Une victoire historique pour la Martinique
Miss France ne veut pas qu’on la réduise à une surprise ou un concept. « On me rappelle tout le temps mon âge, je crois être bien conservée. Je n’ai pas de rides. La trentaine est peut-être le plus bel âge. Dans ma vingtaine je me suis beaucoup cherchée, je voulais être comme tout le monde ». Elle s’est peut-être trouvée en cherchant dans l’altérité la certitude de son élégance, de son bagou, de sa beauté.
Tout le monde a besoin d’être un ou une heureuse « élue ». La Martinique n’avait jamais eu de Miss France. Quelle rencontre entre une île et une femme qui s’y est installée après bien des détours et quelques déceptions. Il y avait eu une sorte d’occasion manquée en 2011, quand elle s’était déjà présentée à l’élection, élue première dauphine en Martinique. Ce n’était pas son moment ou son destin, ce n’était sans doute pas un 14 septembre.

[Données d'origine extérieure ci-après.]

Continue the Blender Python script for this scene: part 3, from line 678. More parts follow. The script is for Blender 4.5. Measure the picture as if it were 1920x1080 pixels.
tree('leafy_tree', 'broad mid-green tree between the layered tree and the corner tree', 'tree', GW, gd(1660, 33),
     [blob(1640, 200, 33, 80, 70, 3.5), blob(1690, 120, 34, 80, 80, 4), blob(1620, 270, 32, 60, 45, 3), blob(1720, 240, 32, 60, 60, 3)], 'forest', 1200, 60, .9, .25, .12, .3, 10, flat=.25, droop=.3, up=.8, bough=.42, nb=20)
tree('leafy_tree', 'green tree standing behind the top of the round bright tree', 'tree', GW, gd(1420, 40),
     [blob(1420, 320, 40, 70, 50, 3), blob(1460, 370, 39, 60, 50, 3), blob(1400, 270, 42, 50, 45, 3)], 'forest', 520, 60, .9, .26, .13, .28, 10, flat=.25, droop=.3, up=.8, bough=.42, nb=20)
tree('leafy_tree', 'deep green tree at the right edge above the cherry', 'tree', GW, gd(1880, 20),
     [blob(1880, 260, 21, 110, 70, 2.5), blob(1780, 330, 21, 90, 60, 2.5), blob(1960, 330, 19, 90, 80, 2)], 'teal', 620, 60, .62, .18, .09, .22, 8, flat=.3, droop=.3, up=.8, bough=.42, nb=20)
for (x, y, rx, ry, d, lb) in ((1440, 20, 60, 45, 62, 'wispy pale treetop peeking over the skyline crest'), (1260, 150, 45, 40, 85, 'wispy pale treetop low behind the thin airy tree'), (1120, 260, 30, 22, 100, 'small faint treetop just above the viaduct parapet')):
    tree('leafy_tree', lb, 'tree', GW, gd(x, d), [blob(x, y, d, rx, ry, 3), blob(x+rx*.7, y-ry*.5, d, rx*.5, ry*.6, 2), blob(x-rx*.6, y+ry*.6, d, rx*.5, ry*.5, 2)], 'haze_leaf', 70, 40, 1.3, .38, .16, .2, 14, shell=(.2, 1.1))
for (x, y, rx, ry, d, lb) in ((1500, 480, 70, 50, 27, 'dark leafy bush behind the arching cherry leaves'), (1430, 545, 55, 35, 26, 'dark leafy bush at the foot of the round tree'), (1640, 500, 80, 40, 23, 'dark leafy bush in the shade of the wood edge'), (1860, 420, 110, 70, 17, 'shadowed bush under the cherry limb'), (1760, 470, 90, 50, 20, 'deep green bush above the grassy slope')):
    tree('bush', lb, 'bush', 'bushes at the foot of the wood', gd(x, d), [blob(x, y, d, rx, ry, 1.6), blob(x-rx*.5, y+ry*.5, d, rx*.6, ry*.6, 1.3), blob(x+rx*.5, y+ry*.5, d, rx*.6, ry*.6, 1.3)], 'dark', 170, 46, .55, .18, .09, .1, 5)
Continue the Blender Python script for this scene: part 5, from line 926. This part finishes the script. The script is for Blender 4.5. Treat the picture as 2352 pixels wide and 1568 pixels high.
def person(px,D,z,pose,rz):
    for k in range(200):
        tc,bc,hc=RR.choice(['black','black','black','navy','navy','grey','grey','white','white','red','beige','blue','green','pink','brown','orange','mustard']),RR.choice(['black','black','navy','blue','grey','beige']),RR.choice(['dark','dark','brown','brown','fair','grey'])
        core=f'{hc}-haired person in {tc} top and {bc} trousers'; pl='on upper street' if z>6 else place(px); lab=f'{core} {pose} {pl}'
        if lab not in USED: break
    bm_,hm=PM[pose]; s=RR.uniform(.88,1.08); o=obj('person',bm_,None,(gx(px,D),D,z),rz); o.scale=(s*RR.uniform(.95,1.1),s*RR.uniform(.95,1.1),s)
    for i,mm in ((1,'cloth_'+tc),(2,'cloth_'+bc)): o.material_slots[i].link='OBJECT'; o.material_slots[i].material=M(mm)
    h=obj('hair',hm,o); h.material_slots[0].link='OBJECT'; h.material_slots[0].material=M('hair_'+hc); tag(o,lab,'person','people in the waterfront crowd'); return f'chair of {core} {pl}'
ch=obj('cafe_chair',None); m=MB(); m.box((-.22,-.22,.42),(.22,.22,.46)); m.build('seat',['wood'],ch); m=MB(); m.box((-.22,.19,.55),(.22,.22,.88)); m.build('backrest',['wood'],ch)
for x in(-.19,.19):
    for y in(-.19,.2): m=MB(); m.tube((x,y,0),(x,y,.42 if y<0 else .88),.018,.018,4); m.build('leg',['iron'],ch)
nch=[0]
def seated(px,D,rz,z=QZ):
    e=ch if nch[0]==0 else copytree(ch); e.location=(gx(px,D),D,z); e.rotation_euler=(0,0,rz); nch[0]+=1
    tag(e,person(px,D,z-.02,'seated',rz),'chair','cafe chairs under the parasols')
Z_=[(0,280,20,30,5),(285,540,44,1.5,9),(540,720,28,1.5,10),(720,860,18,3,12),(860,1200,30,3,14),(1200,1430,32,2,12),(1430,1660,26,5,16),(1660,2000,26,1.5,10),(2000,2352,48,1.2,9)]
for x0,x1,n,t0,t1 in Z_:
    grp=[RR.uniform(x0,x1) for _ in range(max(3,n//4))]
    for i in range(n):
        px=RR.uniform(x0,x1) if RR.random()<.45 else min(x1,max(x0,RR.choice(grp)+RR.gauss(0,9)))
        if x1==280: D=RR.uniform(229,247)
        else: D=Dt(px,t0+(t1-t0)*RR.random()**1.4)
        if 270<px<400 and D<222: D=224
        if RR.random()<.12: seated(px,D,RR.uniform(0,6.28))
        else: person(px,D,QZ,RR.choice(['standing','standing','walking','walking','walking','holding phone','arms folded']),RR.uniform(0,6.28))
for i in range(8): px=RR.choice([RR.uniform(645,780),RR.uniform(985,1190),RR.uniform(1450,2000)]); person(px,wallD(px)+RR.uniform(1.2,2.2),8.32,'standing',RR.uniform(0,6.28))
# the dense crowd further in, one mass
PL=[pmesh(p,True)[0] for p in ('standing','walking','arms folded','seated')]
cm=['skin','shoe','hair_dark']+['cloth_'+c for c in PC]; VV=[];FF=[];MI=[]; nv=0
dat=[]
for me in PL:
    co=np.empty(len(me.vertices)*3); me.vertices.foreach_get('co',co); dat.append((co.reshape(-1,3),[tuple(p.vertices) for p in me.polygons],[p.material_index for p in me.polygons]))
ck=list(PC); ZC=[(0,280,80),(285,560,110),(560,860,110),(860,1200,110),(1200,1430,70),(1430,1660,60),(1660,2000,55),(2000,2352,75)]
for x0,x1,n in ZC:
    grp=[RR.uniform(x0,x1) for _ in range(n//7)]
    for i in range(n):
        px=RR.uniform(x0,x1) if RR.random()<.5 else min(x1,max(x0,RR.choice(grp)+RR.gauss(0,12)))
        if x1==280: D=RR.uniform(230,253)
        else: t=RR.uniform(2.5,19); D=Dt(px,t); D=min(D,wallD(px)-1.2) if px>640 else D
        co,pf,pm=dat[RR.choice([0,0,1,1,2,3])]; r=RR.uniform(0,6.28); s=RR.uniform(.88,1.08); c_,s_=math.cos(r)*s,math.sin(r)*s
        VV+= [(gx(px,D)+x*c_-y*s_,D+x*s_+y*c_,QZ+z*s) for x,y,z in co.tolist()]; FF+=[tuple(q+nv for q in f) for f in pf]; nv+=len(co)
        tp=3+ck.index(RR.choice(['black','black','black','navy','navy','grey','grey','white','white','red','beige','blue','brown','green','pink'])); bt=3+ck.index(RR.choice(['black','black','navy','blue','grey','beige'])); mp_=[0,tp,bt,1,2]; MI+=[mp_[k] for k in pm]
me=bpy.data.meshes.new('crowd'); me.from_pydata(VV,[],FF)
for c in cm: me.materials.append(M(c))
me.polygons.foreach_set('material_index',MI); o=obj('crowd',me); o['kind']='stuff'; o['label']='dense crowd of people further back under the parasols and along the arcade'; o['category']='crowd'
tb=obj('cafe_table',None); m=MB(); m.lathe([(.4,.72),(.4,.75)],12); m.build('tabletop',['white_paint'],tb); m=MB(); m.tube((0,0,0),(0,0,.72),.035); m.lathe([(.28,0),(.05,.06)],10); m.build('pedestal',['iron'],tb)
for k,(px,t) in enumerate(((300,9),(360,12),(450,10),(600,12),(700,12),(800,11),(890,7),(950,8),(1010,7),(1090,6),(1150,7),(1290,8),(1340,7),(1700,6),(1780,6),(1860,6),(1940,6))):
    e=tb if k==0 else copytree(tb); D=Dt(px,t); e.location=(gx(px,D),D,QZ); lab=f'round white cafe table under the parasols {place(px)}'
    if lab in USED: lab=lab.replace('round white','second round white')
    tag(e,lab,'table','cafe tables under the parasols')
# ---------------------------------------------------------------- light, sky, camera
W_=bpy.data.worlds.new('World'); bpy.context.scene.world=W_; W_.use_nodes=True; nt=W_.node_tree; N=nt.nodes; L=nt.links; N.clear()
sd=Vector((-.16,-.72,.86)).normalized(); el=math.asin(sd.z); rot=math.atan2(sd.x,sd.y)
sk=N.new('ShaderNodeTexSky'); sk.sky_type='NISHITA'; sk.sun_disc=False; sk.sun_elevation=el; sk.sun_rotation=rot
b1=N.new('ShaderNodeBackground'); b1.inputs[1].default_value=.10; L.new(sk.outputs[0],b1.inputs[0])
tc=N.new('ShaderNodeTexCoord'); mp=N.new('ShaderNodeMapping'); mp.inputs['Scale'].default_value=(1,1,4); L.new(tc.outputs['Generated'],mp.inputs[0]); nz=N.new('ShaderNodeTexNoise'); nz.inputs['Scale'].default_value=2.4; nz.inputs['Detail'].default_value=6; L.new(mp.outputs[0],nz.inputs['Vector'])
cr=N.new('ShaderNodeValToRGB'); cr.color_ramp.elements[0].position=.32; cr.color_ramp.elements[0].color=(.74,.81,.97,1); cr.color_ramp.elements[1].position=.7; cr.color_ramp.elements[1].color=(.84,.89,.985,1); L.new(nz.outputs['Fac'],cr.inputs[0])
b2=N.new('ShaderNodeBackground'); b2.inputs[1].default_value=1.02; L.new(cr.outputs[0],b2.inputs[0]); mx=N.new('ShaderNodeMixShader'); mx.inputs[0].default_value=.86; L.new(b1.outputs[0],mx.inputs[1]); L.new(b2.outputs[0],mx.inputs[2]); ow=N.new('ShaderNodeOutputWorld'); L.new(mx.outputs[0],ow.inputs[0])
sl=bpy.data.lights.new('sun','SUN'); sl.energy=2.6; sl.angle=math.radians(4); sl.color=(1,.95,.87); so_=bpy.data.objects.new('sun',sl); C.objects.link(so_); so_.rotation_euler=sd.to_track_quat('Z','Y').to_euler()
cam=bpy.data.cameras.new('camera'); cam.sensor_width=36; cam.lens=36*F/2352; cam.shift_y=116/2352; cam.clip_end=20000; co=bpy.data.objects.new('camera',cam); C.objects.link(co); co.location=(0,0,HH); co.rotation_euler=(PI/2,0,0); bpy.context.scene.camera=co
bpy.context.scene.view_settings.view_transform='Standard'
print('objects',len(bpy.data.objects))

Quatorze raisons d’être heureuse. Elle serait sûrement capable de répondre à cette question avec gourmandise. Les téléspectateurs se sont reconnus en elle. Mais aussi en Sabah Aïb, 18 ans, sa dauphine du Nord Pas-de-Calais, arrivée première dans le vote du public. Le jury a été sensible à son parcours de femme et l’a fait basculer vers le titre, comme avec Eve Gilles l’an dernier. Miss France est un conte de fées, mais parfois comme cette nuit, c’est surtout un magnifique récit de vie. Une sorte d’apaisement, de justice, de bonne nouvelle. Non, il n’est jamais trop tard.